-- Begin Dataset entries --
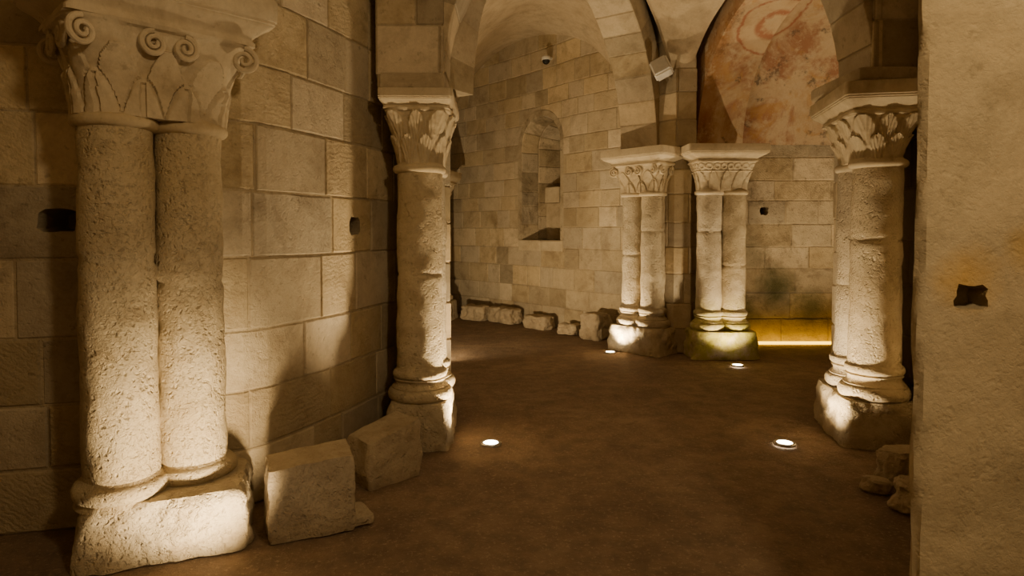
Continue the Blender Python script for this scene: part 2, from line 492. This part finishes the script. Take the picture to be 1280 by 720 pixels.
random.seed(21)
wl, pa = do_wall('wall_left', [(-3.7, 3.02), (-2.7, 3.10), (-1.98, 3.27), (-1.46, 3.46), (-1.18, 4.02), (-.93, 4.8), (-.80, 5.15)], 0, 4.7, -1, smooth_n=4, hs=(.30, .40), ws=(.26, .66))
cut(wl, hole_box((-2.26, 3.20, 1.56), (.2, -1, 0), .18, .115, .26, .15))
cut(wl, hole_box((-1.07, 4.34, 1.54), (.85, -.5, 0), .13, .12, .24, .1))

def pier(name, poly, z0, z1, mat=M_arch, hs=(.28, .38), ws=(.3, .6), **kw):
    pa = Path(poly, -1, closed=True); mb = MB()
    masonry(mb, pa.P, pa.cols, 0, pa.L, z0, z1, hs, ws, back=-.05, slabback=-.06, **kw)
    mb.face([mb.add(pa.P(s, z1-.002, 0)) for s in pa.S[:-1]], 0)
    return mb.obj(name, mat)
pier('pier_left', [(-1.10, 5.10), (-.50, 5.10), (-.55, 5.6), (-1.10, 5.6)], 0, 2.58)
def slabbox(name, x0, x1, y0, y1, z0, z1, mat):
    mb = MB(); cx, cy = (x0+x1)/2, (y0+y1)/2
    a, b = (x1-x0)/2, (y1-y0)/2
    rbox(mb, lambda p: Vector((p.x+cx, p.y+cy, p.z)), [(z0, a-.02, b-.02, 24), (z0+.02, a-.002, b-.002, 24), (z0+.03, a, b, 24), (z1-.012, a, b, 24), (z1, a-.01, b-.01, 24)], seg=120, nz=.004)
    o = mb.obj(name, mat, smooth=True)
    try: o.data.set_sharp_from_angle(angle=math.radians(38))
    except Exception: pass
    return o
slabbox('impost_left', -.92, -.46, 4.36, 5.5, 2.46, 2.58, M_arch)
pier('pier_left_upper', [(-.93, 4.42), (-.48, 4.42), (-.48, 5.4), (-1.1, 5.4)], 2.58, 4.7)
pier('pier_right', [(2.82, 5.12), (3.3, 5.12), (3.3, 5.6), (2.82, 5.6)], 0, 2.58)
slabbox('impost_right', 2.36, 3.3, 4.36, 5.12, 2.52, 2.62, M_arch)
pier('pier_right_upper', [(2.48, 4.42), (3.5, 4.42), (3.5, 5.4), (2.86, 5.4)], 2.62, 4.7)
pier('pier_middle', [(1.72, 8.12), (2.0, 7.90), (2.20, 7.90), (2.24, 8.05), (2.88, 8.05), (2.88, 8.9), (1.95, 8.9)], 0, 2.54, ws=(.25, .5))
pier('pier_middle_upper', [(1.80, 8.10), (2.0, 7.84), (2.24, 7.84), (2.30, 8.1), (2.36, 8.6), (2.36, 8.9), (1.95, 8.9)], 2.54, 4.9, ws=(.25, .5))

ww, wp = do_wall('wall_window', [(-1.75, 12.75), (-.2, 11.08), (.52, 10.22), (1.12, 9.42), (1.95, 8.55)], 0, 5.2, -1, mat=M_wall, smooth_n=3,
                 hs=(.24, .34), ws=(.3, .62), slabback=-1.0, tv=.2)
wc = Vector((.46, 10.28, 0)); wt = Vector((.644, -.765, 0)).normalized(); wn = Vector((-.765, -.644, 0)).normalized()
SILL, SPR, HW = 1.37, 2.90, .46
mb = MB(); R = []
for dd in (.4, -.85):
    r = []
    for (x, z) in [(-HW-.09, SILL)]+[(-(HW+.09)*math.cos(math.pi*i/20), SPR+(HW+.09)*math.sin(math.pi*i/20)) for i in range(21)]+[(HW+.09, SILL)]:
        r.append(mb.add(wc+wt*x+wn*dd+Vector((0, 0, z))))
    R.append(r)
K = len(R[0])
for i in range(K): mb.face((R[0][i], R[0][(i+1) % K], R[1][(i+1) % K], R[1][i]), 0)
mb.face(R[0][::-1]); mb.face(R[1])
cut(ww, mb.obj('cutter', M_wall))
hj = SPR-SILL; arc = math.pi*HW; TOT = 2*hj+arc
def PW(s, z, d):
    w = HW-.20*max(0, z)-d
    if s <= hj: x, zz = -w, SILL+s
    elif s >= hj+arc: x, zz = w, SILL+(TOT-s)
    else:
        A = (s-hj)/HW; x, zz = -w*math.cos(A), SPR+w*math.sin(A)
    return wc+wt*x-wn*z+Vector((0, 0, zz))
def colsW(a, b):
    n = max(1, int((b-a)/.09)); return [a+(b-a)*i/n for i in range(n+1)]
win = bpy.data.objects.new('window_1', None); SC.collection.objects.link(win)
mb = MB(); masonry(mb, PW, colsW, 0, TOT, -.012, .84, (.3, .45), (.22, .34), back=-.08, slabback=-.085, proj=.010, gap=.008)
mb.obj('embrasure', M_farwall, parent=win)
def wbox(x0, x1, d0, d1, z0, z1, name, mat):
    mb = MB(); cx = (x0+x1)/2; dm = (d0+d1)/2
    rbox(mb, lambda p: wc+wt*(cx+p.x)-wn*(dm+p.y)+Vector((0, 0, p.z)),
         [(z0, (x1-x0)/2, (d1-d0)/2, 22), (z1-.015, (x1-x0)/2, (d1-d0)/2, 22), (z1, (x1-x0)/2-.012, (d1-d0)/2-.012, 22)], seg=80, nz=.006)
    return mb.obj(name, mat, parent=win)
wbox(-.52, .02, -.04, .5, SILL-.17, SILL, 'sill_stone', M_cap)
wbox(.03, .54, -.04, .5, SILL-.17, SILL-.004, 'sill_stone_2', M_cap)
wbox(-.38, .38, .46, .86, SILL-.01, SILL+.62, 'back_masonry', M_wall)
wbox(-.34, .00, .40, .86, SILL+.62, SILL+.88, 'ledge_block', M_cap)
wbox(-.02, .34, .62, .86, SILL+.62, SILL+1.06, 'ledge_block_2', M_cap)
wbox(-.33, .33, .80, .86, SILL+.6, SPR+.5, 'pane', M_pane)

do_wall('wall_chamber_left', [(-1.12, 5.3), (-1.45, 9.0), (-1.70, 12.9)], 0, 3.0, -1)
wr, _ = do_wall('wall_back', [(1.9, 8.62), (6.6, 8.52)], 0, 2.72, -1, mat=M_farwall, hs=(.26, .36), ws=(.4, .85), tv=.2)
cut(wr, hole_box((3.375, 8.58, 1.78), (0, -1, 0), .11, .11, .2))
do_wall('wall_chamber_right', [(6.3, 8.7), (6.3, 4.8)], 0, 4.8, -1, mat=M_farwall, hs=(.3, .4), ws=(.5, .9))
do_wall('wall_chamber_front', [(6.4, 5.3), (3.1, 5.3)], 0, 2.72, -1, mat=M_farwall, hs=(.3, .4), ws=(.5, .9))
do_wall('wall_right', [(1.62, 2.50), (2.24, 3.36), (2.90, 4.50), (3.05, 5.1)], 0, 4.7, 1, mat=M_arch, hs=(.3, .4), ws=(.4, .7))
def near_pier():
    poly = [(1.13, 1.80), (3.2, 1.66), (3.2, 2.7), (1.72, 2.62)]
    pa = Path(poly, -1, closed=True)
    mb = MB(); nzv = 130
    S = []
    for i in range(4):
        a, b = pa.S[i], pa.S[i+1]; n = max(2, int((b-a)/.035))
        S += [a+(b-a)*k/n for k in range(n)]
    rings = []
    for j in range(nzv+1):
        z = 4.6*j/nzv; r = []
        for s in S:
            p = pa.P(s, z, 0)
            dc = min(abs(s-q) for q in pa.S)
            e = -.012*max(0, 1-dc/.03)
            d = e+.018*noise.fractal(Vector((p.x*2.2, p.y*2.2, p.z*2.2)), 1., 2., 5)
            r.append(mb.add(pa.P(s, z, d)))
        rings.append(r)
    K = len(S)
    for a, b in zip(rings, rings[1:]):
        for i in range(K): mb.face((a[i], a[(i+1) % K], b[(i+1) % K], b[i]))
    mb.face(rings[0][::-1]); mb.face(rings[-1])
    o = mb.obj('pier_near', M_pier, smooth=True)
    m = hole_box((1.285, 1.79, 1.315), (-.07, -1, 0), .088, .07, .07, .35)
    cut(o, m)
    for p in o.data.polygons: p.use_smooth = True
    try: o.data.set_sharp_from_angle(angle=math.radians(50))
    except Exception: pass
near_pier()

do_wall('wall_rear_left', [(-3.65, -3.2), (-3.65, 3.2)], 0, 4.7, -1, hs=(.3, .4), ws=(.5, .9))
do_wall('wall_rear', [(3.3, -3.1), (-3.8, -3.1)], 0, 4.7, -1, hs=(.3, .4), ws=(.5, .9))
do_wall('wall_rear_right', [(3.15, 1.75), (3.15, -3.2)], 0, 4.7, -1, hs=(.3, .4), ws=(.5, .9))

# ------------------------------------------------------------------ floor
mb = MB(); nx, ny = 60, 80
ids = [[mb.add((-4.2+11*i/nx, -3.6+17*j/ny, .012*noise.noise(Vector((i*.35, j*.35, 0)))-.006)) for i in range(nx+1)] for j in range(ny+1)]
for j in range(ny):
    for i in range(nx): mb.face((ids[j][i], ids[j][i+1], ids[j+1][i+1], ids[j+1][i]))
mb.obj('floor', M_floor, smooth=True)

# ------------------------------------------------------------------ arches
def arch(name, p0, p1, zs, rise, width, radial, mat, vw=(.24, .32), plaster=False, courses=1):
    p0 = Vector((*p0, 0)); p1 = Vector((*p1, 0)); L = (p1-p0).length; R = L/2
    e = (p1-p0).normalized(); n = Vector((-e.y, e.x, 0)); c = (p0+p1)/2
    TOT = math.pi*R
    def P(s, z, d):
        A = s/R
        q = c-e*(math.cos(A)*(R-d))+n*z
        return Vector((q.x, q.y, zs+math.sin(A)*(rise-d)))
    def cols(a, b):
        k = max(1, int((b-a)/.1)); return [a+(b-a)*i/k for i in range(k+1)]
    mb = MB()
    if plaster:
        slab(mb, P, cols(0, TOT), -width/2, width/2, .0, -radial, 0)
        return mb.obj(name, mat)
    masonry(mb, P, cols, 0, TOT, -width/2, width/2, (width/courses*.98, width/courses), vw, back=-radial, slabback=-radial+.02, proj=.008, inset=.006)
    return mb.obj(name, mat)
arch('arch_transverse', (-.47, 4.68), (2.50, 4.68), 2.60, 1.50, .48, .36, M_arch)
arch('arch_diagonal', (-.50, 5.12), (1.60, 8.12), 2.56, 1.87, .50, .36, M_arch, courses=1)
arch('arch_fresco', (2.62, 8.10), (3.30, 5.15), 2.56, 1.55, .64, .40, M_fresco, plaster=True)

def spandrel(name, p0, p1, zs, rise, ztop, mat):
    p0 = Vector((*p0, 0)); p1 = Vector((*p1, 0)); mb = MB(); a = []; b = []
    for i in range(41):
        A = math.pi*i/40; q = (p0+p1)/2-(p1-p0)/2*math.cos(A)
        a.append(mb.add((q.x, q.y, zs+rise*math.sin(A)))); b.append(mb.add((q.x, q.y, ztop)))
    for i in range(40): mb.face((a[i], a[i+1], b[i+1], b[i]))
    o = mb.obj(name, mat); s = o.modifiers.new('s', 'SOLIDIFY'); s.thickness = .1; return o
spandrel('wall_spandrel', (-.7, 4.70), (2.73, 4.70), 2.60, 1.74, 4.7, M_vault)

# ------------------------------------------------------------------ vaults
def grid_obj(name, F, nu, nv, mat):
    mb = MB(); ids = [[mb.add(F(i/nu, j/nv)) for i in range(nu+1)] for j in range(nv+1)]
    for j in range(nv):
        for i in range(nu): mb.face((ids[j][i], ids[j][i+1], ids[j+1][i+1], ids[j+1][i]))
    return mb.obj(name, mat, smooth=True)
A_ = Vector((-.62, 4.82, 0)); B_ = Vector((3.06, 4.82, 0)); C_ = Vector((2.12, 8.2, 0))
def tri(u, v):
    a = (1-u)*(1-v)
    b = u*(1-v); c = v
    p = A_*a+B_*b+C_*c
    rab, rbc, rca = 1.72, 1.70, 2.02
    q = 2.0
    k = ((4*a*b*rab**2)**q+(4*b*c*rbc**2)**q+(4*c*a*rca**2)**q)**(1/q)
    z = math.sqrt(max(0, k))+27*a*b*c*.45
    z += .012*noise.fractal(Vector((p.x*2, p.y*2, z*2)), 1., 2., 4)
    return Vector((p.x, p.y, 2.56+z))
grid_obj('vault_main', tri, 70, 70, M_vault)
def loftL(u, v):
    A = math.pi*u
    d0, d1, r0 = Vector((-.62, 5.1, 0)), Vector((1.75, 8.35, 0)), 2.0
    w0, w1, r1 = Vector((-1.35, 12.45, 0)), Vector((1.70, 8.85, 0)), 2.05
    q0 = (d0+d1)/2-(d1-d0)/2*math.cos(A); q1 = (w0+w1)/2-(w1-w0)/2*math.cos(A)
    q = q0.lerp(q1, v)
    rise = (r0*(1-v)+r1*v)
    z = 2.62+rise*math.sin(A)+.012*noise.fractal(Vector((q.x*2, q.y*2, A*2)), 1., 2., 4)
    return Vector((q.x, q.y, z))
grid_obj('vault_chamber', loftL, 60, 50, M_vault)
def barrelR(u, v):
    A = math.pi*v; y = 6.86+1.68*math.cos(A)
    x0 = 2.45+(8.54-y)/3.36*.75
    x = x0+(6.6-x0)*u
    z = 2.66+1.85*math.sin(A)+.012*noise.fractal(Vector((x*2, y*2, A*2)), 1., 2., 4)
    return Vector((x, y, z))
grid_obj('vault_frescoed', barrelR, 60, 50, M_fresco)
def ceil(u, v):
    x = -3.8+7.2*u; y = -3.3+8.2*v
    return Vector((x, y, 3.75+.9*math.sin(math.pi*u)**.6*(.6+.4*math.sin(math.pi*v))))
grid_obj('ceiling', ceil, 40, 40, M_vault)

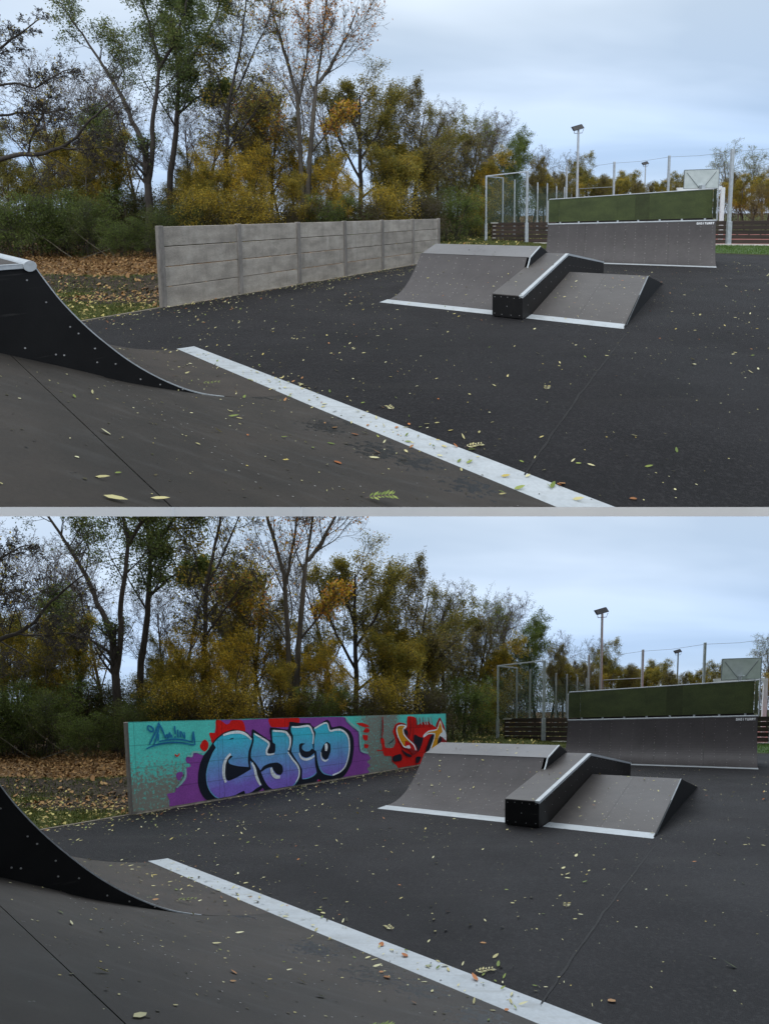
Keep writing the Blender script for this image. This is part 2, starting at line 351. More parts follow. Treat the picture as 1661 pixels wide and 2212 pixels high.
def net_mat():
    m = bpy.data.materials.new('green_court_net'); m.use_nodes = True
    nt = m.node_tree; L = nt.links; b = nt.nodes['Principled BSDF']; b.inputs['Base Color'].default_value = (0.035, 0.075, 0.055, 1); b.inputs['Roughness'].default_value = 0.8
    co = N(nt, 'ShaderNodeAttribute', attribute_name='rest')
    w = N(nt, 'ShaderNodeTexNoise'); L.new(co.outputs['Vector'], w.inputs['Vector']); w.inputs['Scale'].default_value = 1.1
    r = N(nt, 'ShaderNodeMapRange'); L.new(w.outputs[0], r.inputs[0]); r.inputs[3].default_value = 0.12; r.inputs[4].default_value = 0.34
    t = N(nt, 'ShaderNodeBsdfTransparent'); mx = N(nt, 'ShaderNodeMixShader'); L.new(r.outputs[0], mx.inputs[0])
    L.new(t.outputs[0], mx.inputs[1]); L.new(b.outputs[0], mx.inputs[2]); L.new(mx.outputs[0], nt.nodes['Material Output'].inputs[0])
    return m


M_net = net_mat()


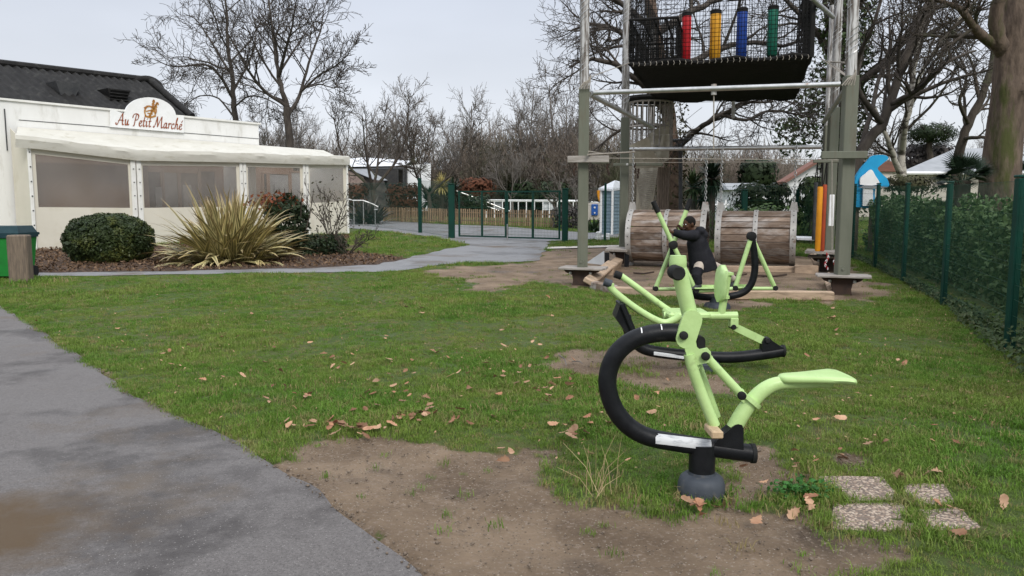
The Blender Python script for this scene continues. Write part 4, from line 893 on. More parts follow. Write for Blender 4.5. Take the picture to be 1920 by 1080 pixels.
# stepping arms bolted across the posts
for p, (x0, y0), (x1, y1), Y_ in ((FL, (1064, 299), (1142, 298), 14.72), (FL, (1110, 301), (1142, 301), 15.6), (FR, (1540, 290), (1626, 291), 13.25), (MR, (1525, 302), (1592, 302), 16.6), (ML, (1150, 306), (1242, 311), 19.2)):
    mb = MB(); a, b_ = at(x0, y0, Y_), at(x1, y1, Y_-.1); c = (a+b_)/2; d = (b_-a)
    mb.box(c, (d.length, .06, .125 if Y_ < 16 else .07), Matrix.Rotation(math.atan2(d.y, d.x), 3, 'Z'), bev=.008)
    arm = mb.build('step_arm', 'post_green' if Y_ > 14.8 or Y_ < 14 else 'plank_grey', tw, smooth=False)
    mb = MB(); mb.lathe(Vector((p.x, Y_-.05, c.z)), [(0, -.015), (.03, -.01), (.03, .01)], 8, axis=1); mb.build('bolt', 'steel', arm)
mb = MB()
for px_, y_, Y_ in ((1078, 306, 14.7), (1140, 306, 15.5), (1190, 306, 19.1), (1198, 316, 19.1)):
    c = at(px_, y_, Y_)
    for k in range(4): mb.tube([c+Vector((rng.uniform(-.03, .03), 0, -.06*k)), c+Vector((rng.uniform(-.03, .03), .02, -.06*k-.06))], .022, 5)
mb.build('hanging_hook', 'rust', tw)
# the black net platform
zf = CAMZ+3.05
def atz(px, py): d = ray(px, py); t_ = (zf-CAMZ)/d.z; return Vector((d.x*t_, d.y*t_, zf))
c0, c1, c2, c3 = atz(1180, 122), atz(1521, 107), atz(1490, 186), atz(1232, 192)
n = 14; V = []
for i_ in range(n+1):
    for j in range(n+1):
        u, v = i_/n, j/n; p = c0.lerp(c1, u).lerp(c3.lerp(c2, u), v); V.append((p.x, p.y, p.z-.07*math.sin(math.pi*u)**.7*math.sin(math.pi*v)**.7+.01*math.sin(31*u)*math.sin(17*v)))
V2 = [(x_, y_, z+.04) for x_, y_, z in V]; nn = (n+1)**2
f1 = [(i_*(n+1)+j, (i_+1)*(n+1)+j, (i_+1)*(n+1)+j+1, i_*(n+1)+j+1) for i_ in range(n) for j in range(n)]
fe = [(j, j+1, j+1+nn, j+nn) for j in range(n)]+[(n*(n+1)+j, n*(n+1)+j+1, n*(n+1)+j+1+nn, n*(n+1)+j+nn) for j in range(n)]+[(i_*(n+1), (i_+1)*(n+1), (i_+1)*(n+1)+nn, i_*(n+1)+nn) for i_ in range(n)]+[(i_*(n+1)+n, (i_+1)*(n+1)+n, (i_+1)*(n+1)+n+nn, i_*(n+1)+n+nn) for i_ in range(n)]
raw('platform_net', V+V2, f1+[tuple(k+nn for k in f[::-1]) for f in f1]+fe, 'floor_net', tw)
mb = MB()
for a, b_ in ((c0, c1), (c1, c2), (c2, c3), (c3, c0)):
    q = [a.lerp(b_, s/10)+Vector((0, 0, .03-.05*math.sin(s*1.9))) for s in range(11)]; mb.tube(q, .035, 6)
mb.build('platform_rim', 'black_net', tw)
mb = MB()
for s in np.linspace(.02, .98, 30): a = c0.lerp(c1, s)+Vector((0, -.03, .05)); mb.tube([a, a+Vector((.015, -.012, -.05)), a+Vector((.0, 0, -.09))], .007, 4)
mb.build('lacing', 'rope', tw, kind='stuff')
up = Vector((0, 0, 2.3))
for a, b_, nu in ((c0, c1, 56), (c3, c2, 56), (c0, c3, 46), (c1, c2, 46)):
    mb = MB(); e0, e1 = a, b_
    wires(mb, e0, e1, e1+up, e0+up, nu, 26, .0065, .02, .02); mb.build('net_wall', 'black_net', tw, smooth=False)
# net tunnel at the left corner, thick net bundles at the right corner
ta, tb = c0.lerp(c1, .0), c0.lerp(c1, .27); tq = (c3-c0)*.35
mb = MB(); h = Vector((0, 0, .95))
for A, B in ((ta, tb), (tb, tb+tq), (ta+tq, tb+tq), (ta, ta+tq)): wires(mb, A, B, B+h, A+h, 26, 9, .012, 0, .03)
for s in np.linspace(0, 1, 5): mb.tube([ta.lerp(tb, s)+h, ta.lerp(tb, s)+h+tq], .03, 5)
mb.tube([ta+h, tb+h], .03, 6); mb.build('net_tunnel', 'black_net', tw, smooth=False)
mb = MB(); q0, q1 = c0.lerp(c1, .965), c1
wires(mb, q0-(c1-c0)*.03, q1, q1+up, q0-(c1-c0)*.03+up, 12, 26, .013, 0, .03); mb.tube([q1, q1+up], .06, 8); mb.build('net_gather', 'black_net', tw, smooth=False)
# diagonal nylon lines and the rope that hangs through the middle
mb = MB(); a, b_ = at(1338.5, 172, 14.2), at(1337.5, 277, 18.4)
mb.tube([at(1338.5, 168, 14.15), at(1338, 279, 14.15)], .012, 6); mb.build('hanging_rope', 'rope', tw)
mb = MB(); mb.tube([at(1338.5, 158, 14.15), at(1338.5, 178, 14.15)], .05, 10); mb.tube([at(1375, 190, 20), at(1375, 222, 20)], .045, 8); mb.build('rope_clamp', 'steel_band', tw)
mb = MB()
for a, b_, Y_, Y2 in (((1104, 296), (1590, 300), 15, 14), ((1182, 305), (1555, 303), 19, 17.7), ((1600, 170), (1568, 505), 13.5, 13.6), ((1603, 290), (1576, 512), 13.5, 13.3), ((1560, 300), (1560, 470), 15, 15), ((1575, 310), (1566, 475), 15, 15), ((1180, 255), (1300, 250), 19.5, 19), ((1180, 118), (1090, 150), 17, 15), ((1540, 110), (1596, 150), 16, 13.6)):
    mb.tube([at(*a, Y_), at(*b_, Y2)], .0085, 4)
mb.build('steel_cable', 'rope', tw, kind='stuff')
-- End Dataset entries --
• Task goal: Pictures stay out. Print the data exactly, from its first line through the line containing "0), .13, .12, .24, .1))".

• Response to this task:
Continue the Blender Python script for this scene: part 2, from line 492. This part finishes the script. Take the picture to be 1280 by 720 pixels.
random.seed(21)
wl, pa = do_wall('wall_left', [(-3.7, 3.02), (-2.7, 3.10), (-1.98, 3.27), (-1.46, 3.46), (-1.18, 4.02), (-.93, 4.8), (-.80, 5.15)], 0, 4.7, -1, smooth_n=4, hs=(.30, .40), ws=(.26, .66))
cut(wl, hole_box((-2.26, 3.20, 1.56), (.2, -1, 0), .18, .115, .26, .15))
cut(wl, hole_box((-1.07, 4.34, 1.54), (.85, -.5, 0), .13, .12, .24, .1))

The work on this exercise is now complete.